CREATE TABLE Tutor (
    course_id integer,
    tutor_id integer,
    group_id integer,
    PRIMARY KEY(tutor_id),
    FOREIGN KEY(course_id) REFERENCES Course(course_id),
    FOREIGN KEY(group_id) REFERENCES Groups(group_id)
);

I would appreciate it, if somebody could help me understand, if I have missed anything or if I am along the right lines in trying to optimise the query that I have.

CodePudding user response:

  • You query does not use LEFT OUTER JOIN as, in the WHERE filter, score.date > '01-MAR-2020' and course.course_id IS NOT NULL can never match NULL values so the OUTER joined rows will be eliminated.
  • Given that then WHERE course.course_id IS NOT NULL is redundant as the join clause ON tutor.course_id = course.course_id also enforces the NOT NULL condition.
  • '01-MAR-2020' is not a date; it is a string literal that looks like a date and relies on the SQL engine performing an implicit cast from string-to-date.

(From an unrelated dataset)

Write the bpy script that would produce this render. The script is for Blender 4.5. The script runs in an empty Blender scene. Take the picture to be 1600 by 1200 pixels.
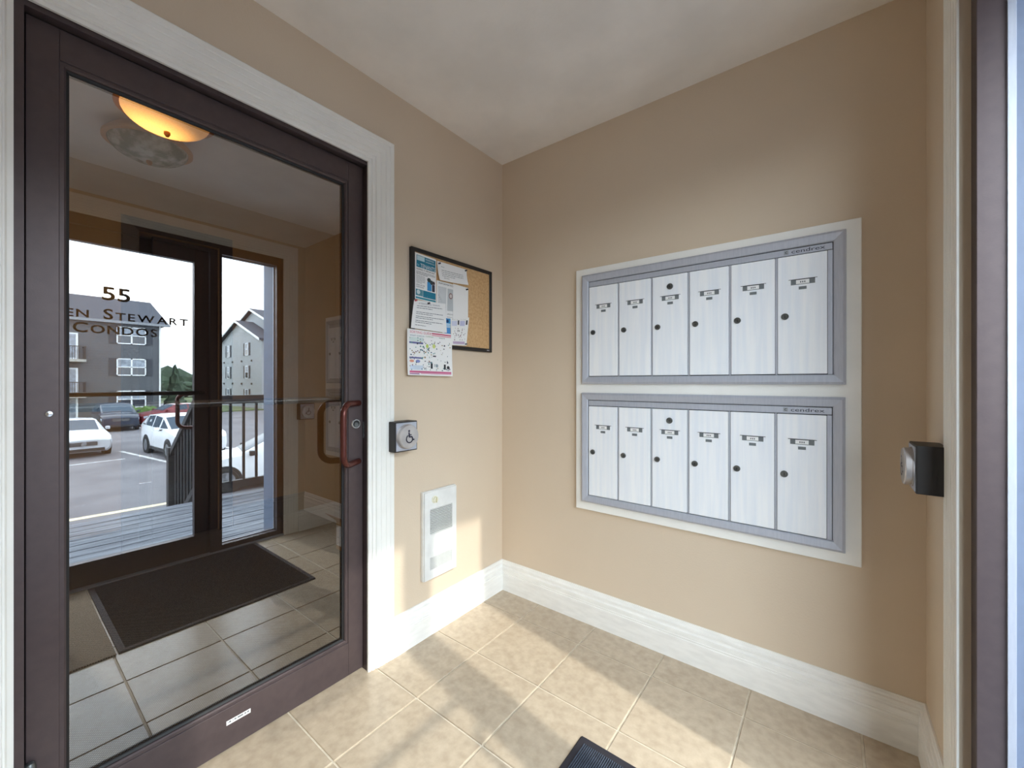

Use DATE '2020-03-01' instead.
  • score.student_id in (SELECT student_id FROM students) is enforced by the FOREIGN KEY constraint. You don't need to query the students table, you only need to check that the value is NOT NULL.
  • SUBSTR(score.date, 4, 2) relies on an implicit date-to-string conversion. Either use EXTRACT(MONTH FROM score.date) to directly get the month number (if you want to group 2022-03 with 2020-03) or use TRUNC(score.date, 'MM') (if 2020-03 should not be grouped with 2021-03).

Which makes your query:

SELECT tutor.tutor_id, 
       tutor.subject_id,
       course.title,
       TRUNC(score.date, 'MM') AS month,
       AVG(score.score)
FROM   tutor
       INNER JOIN course ON tutor.course_id = course.course_id
       INNER JOIN score  ON tutor.course_id = score.course_id
WHERE  score.date > DATE '2020-03-01' 
AND    score.student_id IS NOT NULL
GROUP BY 
       tutor.tutor_id, 
       tutor.subject_id,
       course.title,
       TRUNC(score.date, 'MM');

As for optimisations:

You can try aggregating the score before joining the other tables:

SELECT  t.tutor_id,
        t.subject_id,
        c.title,
        s.month,
        s.avg_score
FROM    ( SELECT course_id,
                 TRUNC(date, 'MM') AS month,
                 AVG(score) AS avg_score
          FROM   score
          WHERE  date > DATE '2020-03-01'
          AND    student_id IS NOT NULL
          GROUP BY
                 course_id,
                 TRUNC(date, 'MM')
        ) s
        INNER JOIN tutor t  ON t.course_id = s.course_id
        INNER JOIN course c ON c.course_id = s.course_id

This means that you are aggregating by the primary key course_id and not by course.title. But that is probably a good thing as aggregating by title would combine two different courses that happen to have the same name; which is probably not what you want.